Freezing Methods: Ice farms in seasonal biomes where the temperature fluctuates above and below freezing are as simple as channeling out a square and flooding it. due to the mechanism of freezing, a column of water will freeze as readily as a single tile deep pool. (tested only on a freezing biome) so a channeled cube should freeze as readily as a channeled square, making this method as salable as necessary
Freezing biomes that never rise above 10000 U can be farmed as well - exploiting the subterranean tiles' constant 10015 U temperature, a grid can be made of underground tiles to allow water to flow freely, and above-ground tiles that freeze water that spills onto them.
https://imgur.com/a/6V9a53Wblue pixels represent below-ground water tiles, white pixels represent above-ground freezing tiles.
the first pattern has an efficiency of two ice tiles per flooding tile, while the second has a much better 4 ice tiles per flood tile.
using a floodgate or bridge, water will spread freely through the farm while simultaneously creating 4/5ths of the total farm area of ice. by restricting water flow and draining excess, the farm can then be mined out, the ice hauled, and the farm reset.
due to the difficulty of finding liquid water in a freezing biome, the most efficient sources of water are going to be a partial-map aquifers or adjacent oceans.
Ice farm in freezing biome using an aquifer (
https://imgur.com/a/VzHhUov) for safety, the freezing level is designated restricted,and the level above is high traffic.
Alternative methods of creating ice include creating a pond zone and allowing dwarves to manually fill it; two bucket trips are needed for a full ice wall.
liquid transport using minecarts is possible, however, seems much less efficient than buckets in terms of setup
Using Ice: Water freezing instantly kills units trapped within it:
That sounds alluring, but given how difficult controlling temperature is, becomes impractical.
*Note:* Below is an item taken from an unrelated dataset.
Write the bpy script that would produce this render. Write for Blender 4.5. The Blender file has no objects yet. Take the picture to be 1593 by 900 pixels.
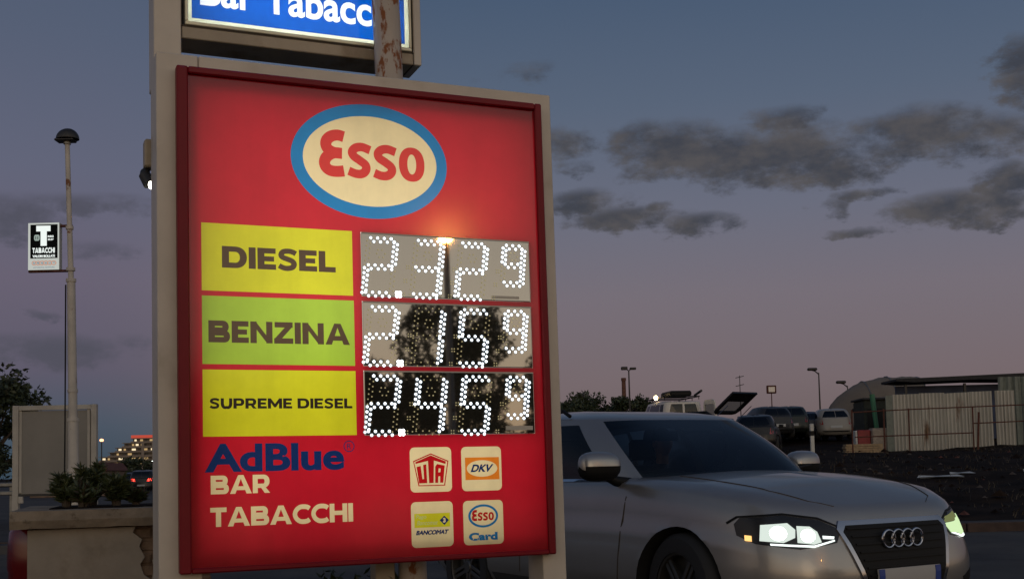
import bpy, math, random
import numpy as np
from mathutils import Vector, Matrix, noise
from mathutils.geometry import delaunay_2d_cdt
from mathutils.bvhtree import BVHTree
random.seed(7)
SC = bpy.context.scene
COL = SC.collection
R = math.radians
# ------------------------------------------------------------------ camera
cam = bpy.data.cameras.new('camera'); camo = bpy.data.objects.new('camera', cam); COL.objects.link(camo)
CAMH = 1.15
cam.sensor_width = 36; cam.lens = 1850/1593*36; cam.shift_y = 150/1593
cam.clip_start = .1; cam.clip_end = 5000
_d = Vector((.0236, 1, -128/1850)); _up = -_d.normalized()      # world up in (right, down, forward) camera axes
_z = Vector((0, 0, 1)); _Y = (_z-_up*_z.dot(_up)).normalized(); _X = _Y.cross(_up)
if _X.x < 0: _X = -_X
_M = Matrix((_X, _Y, _up))                                     # camera (x right, y down, z fwd) -> world
rx, ry, rz = _M @ Vector((1, 0, 0)), _M @ Vector((0, -1, 0)), _M @ Vector((0, 0, -1))
m4 = Matrix((rx, ry, rz)).transposed().to_4x4(); m4.translation = (0, 0, CAMH)
camo.matrix_world = m4
SC.camera = camo
SC.view_settings.view_transform = 'Standard'; SC.view_settings.look = 'None'
SC.view_settings.exposure = 0; SC.view_settings.gamma = 1
SC.cycles.max_bounces = 8; SC.cycles.diffuse_bounces = 3; SC.cycles.glossy_bounces = 4; SC.cycles.transparent_max_bounces = 12
SC.cycles.sample_clamp_indirect = 4; SC.cycles.caustics_reflective = False; SC.cycles.caustics_refractive = False
SC.cycles.use_denoising = True

# ------------------------------------------------------------------ world: dusk sky with broken cloud
W = bpy.data.worlds.new('World'); SC.world = W; W.use_nodes = True
wt = W.node_tree; wt.nodes.clear()
class NB:
    def __init__(s, t): s.t = t
    def put(s, sock, v):
        if hasattr(v, 'is_linked') or isinstance(v, bpy.types.NodeSocket): s.t.links.new(v, sock)
        else: sock.default_value = v
    def m(s, op, a, b=0., c=None, clamp=False):
        n = s.t.nodes.new('ShaderNodeMath'); n.operation = op; n.use_clamp = clamp
        s.put(n.inputs[0], a); s.put(n.inputs[1], b)
        if c is not None: s.put(n.inputs[2], c)
        return n.outputs[0]
    def ramp(s, f, stops, interp='LINEAR'):
        n = s.t.nodes.new('ShaderNodeValToRGB'); cr = n.color_ramp; cr.interpolation = interp
        while len(cr.elements) < len(stops): cr.elements.new(.5)
        for e, (p, c) in zip(cr.elements, stops): e.position = p; e.color = (*c, 1) if len(c) == 3 else c
        s.put(n.inputs[0], f); return n.outputs[0]
    def mix(s, f, a, b, mode='MIX'):
        n = s.t.nodes.new('ShaderNodeMix'); n.data_type = 'RGBA'; n.blend_type = mode
        s.put(n.inputs[0], f); s.put(n.inputs[6], a if not isinstance(a, tuple) else (*a[:3], 1)); s.put(n.inputs[7], b if not isinstance(b, tuple) else (*b[:3], 1))
        return n.outputs[2]
    def noise(s, vec, scale, detail=4, rough=.55, out=0):
        n = s.t.nodes.new('ShaderNodeTexNoise')
        if vec is not None: s.put(n.inputs['Vector'], vec)
        n.inputs['Scale'].default_value = scale; n.inputs['Detail'].default_value = detail; n.inputs['Roughness'].default_value = rough
        return n.outputs[out]
    def comb(s, x, y, z):
        n = s.t.nodes.new('ShaderNodeCombineXYZ'); s.put(n.inputs[0], x); s.put(n.inputs[1], y); s.put(n.inputs[2], z); return n.outputs[0]
    def mr(s, v, a, b, c=0., d=1., smooth=True):
        n = s.t.nodes.new('ShaderNodeMapRange'); n.interpolation_type = 'SMOOTHSTEP' if smooth else 'LINEAR'
        s.put(n.inputs[0], v)
        for i, k in enumerate((a, b, c, d)): s.put(n.inputs[i+1], k)
        return n.outputs[0]
def lin(*c): return tuple((x/255/12.92 if x/255 <= .04045 else ((x/255+.055)/1.055)**2.4) for x in c)
b = NB(wt)
tc = wt.nodes.new('ShaderNodeTexCoord').outputs['Generated']
sx = wt.nodes.new('ShaderNodeSeparateXYZ'); wt.links.new(tc, sx.inputs[0]); dx, dy, dz = sx.outputs
az = b.m('ARCTAN2', dx, dy); el = b.m('ARCSINE', dz)
def el_ramp(stops):                       # stops in degrees of elevation, sRGB colours
    f = b.mr(el, R(-2), R(60), 0, 1, smooth=False)
    return b.ramp(f, [((e+2)/62, lin(*c)) for e, c in stops])
front = el_ramp([(-2, (106, 92, 92)), (1, (110, 97, 97)), (4, (119, 106, 111)), (8, (119, 111, 121)), (12, (107, 110, 127)), (17, (89, 102, 123)), (23, (70, 89, 115)), (36, (58, 76, 104)), (60, (48, 66, 96))])
left = el_ramp([(-2, (52, 68, 80)), (.8, (60, 78, 92)), (2.4, (72, 86, 102)), (5.0, (94, 90, 108)), (9, (105, 98, 116)), (14, (99, 102, 123)), (20, (86, 96, 118)), (30, (66, 84, 110)), (60, (48, 66, 96))])
sky = b.mix(b.mr(az, R(-5), R(-21)), front, left)
SUNAZ = R(168)
back = b.ramp(b.mr(el, R(-2), R(60), 0, 1, smooth=False), [(0, (.75, .42, .22)), (.06, (1.0, .66, .38)), (.2, (.95, .82, .66)), (.4, (.55, .55, .54)), (.7, (.22, .27, .35)), (1, (.11, .15, .24))])
cosb = b.m('ADD', b.m('MULTIPLY', dx, math.sin(SUNAZ)), b.m('MULTIPLY', dy, math.cos(SUNAZ)))
sky = b.mix(b.mr(cosb, -.45, .85), sky, back)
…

The easiest-to-create freezing trap is likely a two tile wide channel with subterranean fortifications on its sides. the fortifications would prevent creature movement out of the freeze tiles while allowing water to move in. managing water flow such that the entrance and exit of the freezing corridor freeze first, insuring anything caught can't escape would be the most efficient. remember that a tile needs only to be exposed to the sky once to be considered above-ground, and floors or walls can be rebuilt above it to preserve security.
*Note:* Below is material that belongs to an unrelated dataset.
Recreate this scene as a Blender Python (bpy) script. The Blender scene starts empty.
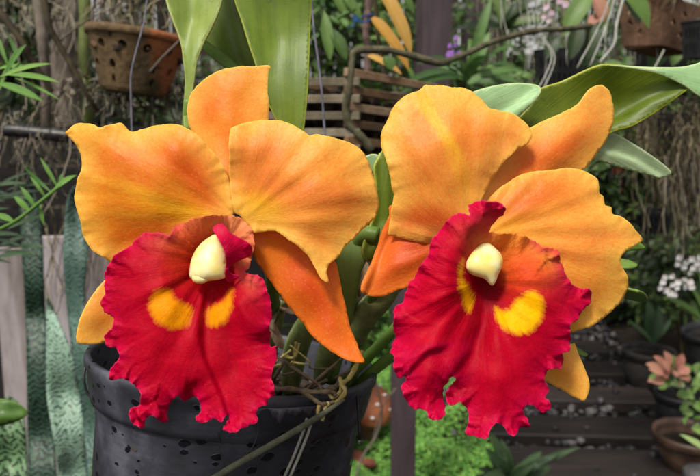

Notably, if ice is created on top of a cage containing creatures and the cage is released with a lever the creatures don't die. furthermore, if the ice has any free adjacent tiles the creatures will move to them as if the ice were not there at all. this is likely a facet of caged creatures being semi-invulnerable (to drowning and to magma, among others)
Ice walls frozen from water can be treated as stone, including being smoothed, carved into fortifications, and engraved, with the caveat that if the temperature rises above freezing natural ice will melt. This applies to ice boulders mined from ice wall as well. they can be used for nearly anything a rock can with some exceptions (ice cannot be made into mechanisms, statues, or anything that requires a non-economic hard rock, for example)
Constructed structures like walls, floors, and fortifications built with ice will not melt (and can contain magma)
Theoretically, the delineation is items from the b-C menu won't melt, but everything else including bridges and workshops will. If anyone is seriously interested in exactly what will and won't melt, experimentation could be done for all uses or specific uses of ice by request.